A morte de um sobrevivente


Arnaldo Niskier

O título parece um paradoxo, mas tem uma explicação. Faleceu o escritor Elie Wiesel, aos 87 anos de idade, sobrevivente de Auschwitz e vencedor do Prêmio Nobel da Paz, em 1986. Ficou mundialmente conhecido como um grande ativista, autor de grandes e apreciados livros sobre a história judaica dos tempos modernos.
 
Conheci Wiesel no Rio de Janeiro, quando aqui esteve em 1998 para falar sobre a sua dramática experiência, o que ocorreu diante de uma grande plateia, no Hotel Sofitel (antiga sede da TV Rio), em Copacabana. Conversamos um pouco e dele recebi o convite para alongar o papo numa visita aos Estados Unidos, na cidade de Boston, onde passou a viver. Como isso não foi possível, por artimanhas do destino, fiquei com as impressões colhidas em sua conferência e na leitura de algumas de suas apreciadas obras.
 
Lembro de cada frase do livro “Noite”, por ele escrito.
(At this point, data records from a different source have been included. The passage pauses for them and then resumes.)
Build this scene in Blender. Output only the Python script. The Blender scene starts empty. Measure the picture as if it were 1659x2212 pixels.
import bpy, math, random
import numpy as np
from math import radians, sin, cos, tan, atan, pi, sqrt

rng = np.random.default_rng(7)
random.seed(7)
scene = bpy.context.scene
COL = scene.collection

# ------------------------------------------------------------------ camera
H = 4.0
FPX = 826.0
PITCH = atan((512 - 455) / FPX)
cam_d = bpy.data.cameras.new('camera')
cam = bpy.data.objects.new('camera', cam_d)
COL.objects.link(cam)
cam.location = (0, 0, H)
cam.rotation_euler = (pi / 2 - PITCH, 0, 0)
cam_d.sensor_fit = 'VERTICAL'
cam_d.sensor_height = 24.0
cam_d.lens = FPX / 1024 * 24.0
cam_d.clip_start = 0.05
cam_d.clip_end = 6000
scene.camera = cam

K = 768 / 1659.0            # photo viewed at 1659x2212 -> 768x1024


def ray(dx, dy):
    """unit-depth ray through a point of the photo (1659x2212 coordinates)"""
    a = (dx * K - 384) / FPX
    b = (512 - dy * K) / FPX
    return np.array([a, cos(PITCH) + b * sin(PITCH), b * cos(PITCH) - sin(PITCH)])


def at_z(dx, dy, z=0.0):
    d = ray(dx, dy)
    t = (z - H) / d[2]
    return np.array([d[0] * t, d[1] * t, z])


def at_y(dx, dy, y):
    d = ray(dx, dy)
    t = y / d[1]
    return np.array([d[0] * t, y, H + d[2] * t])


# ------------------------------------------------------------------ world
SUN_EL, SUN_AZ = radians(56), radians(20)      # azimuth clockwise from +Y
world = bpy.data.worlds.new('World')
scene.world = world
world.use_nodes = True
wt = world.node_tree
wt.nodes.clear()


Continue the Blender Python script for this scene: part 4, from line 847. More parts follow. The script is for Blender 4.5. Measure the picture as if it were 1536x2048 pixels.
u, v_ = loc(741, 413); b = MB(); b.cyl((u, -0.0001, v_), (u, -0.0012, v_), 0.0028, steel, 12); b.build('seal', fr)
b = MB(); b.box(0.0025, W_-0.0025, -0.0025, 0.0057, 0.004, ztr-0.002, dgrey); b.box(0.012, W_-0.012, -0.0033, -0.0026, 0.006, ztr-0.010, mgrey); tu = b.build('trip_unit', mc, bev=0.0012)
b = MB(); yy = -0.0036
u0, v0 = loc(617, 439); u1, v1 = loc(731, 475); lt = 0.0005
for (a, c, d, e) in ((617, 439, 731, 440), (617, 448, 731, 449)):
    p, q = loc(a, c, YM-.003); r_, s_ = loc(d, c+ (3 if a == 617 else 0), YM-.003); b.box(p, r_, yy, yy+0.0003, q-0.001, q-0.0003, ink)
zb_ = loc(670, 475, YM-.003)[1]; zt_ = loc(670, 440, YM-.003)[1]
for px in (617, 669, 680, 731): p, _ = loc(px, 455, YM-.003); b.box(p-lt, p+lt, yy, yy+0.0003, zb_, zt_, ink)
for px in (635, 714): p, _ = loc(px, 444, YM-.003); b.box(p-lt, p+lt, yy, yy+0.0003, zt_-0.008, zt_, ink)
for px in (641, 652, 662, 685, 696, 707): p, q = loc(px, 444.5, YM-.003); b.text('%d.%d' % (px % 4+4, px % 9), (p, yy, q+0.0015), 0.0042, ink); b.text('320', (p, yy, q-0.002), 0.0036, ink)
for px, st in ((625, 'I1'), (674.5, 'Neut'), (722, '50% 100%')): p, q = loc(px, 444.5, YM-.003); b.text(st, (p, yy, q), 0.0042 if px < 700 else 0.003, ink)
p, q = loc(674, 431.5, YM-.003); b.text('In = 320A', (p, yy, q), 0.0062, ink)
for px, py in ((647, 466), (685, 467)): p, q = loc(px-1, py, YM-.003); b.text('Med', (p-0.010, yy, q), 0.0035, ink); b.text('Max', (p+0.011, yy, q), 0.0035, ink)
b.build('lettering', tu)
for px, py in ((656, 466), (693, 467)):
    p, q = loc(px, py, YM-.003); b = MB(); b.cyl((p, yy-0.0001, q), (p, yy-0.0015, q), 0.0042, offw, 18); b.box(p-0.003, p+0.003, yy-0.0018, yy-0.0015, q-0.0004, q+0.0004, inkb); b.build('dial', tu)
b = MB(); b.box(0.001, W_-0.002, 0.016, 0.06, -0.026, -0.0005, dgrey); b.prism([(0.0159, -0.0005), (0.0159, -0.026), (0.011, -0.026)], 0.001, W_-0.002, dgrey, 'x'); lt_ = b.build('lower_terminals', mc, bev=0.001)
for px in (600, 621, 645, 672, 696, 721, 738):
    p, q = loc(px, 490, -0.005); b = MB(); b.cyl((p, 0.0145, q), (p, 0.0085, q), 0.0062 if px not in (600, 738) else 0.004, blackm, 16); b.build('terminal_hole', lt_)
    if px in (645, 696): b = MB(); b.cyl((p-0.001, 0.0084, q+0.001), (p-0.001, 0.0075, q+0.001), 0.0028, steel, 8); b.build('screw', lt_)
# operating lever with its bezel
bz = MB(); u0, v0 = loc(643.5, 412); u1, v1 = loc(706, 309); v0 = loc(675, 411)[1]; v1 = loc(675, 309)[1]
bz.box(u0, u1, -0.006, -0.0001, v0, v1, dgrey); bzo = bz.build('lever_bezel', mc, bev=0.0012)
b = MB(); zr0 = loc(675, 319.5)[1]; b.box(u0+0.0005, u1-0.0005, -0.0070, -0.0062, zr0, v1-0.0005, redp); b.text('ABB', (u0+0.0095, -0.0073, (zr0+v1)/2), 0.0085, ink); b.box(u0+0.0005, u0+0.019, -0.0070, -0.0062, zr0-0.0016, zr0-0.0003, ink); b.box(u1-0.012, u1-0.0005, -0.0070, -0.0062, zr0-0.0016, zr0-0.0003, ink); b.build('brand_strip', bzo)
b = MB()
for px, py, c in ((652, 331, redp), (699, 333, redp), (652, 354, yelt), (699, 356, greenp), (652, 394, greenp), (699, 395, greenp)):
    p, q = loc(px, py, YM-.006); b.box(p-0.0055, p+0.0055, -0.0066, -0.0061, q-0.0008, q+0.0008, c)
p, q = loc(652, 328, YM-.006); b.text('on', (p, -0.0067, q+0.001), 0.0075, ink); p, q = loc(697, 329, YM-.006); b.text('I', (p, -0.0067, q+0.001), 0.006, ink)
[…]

É um nítido retrato das recordações do sofrimento humano, do desrespeito a velhos e crianças, da bestialidade nazista, falando em nome de uma pretensa pureza da raça. Vale a pena recordar as palavras de Israel Klabin, na solenidade referida: “De toda geração que conviveu com o Holocausto, ninguém foi tão fortemente abençoado, não apenas pelo encontro com a sua própria crença na missão judaica, como na fé a na confiança com que D’us, Ele próprio, confiou-lhe a tarefa do testemunho.”
 
“Noite” fez parte de uma trilogia, com “Amanhecer” e “Dia”. São palavras de Wiesel: “O homem, enquanto vive, é imortal. Um minuto antes da sua morte será imortal. Mas, no minuto seguinte, Deus vencerá.”
 
Escreveu suas memórias em “Noite”, após dez anos de silêncio. Na introdução, veja-se o que afirmou François Mauriac: “Nada que eu tinha visto durante aqueles anos sombrios havia deixado marca tão profunda em mim como aqueles trens carregados de crianças judias na estação de Auschwitz. Àquela época nada sabíamos sobre os métodos nazistas de extermínio. E quem poderia imaginá-los! Embora o modo como aquelas ovelhas tenham sido separadas de suas mães ultrapassasse qualquer coisa que pensássemos ser possível até então...” Wiesel tinha visto sua mãe, uma adorada irmã menor e toda a sua família, exceto seu pai, desaparecer dentro de um forno cheio de criaturas vivas... Jamais esquecerei aquela fumaça. Jamais esquecerei os rostos pequenos daquelas crianças, cujos corpos eu vi se transformarem em anéis de fumaça sob um silencioso céu azul... Jamais esquecerei aqueles momentos que mataram o meu D’us e minha alma e transformaram meus sonhos em pó.”
 
Wiesel foi libertado em Buchenwald, em 1945, depois de estar em Birkenau, Auschwitz e Buna. Viveu para dar o testemunho dos horrores do nazismo. Após a sua morte, agora, em Nova Iorque, dele disse o primeiro-ministro Benjamin Netanyahu, de Israel: “Sinto-me afortunado por tê-lo conhecido e aprendido muito com a sua prodigiosa sabedoria. E sofrimento.” É também a nossa opinião.